As far as my lower urges are concerned, yeah, fuck them. Who wants to help me make Anti-Sex League stencils?

Feb. 10th, 2008

cordsex

Things'n stuff

So this was going to be a transcription of a litany against everything about being gay that I hate, but that feels like it's played out. Three things:

-I walked kind of a lot today. about an hour and a half, all told.

-FUCK TEQUILA. OK NO SRSLY.

-I'm starting to see the results of my completely low-impact muscle-toning regimen in my abs. As in, I actually have them now.

Also, I took my first multivitamin in about five years today. I'd been talking about having a vitamin d deficiency, but I think i may have been underestimating, because about an hour after I took it I felt kind of afuckingmazing. I was alert and content and all sorts of good things; this being a striking contrast to how i was feeling beforehand (hungover and morose about having been a Depressing Donny the night before, and having forgotten to eat for two days).

So now of course, the idea has been bubbling in my head that perhaps the reason why I can get so crazy and weird sometimes is because I take such terrible care of my body.

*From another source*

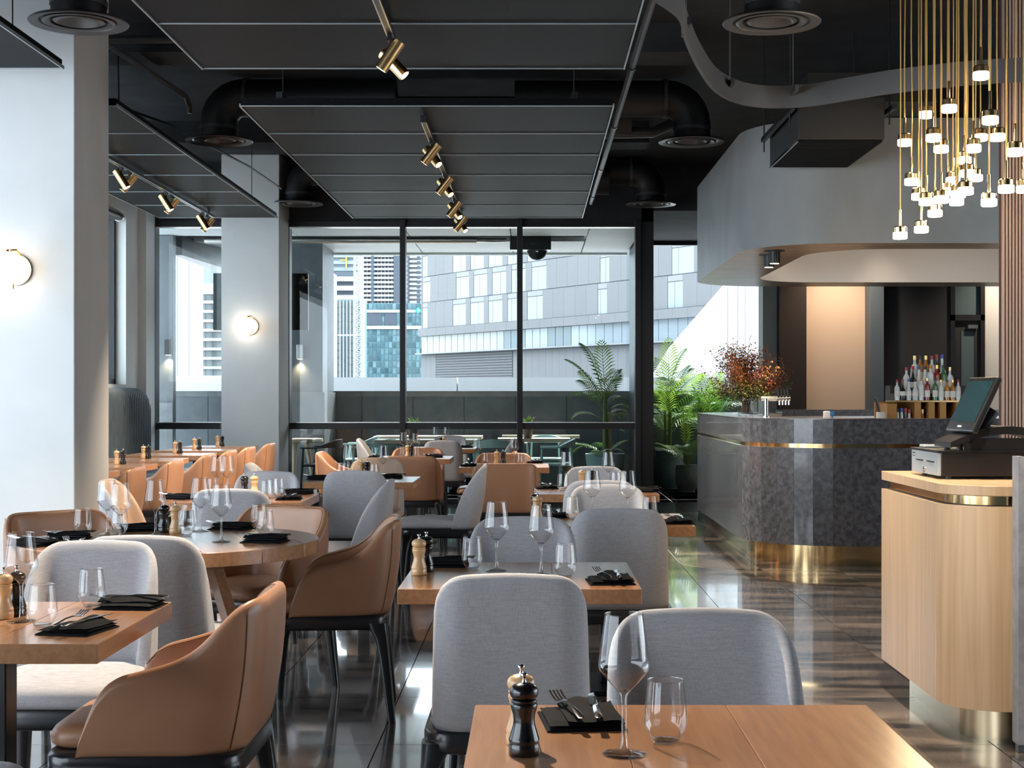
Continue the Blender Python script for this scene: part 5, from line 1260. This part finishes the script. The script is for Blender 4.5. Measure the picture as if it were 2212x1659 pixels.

A great example of this is the A. situation. we're not talking for a while, this was decided yesterday. A while is defined as about five days, because I expressed a desire to finally see what it's like to have a valentine- and yes it's terrible and shamelessly corporate, but know your enemy, right? So after he left yesterday I did the show and got increasingly depressed. Went to the merc, got more depressed. Ended up getting as close to emotional as I get after I got home and threw my (empty) guts out. Today, I felt great about it. The whole reason this thing was so appealing to me is that it was dating by zen. No effort, no expectation, everything just worked. And these last couple of weeks, I've been actually making an effort, which goes against the whole spirit of the arrangement.

So, I'm going to try dating by zen again and bolster it with better living through chemistry. We'll see how it goes.

tl;dr: vitamins are like really good drugs from nature and lead to you being satisfied with a logical arangement.